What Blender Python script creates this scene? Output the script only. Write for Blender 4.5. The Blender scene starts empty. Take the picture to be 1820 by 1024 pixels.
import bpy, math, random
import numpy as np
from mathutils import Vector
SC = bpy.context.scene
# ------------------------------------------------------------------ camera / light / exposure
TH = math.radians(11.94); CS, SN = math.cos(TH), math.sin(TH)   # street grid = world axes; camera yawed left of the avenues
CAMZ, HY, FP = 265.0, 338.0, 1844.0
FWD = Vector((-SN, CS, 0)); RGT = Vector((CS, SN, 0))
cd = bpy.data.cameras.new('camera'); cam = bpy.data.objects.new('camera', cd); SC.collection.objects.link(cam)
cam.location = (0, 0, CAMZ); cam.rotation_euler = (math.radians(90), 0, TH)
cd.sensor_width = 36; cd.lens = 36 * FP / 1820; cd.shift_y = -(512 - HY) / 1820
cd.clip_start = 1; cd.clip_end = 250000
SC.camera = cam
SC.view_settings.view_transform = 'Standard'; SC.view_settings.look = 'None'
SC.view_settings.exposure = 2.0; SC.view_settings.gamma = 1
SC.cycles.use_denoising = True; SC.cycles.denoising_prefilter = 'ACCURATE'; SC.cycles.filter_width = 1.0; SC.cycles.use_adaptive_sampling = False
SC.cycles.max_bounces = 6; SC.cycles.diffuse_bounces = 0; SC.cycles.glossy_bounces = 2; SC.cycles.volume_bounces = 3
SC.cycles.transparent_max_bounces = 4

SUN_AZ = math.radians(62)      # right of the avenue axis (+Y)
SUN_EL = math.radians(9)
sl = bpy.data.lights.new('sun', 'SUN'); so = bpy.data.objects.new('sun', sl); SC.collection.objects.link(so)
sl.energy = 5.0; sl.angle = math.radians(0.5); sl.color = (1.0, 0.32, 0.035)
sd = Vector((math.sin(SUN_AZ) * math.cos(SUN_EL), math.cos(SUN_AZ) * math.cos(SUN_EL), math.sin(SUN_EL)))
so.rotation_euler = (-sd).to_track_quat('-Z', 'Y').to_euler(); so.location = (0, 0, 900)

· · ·

*What to work on:*
Copy out every line in the listing where the word "scene" appears.

*Task solution:*
What Blender Python script creates this scene? Output the script only. Write for Blender 4.5. The Blender scene starts empty. Take the picture to be 1820 by 1024 pixels.
SC = bpy.context.scene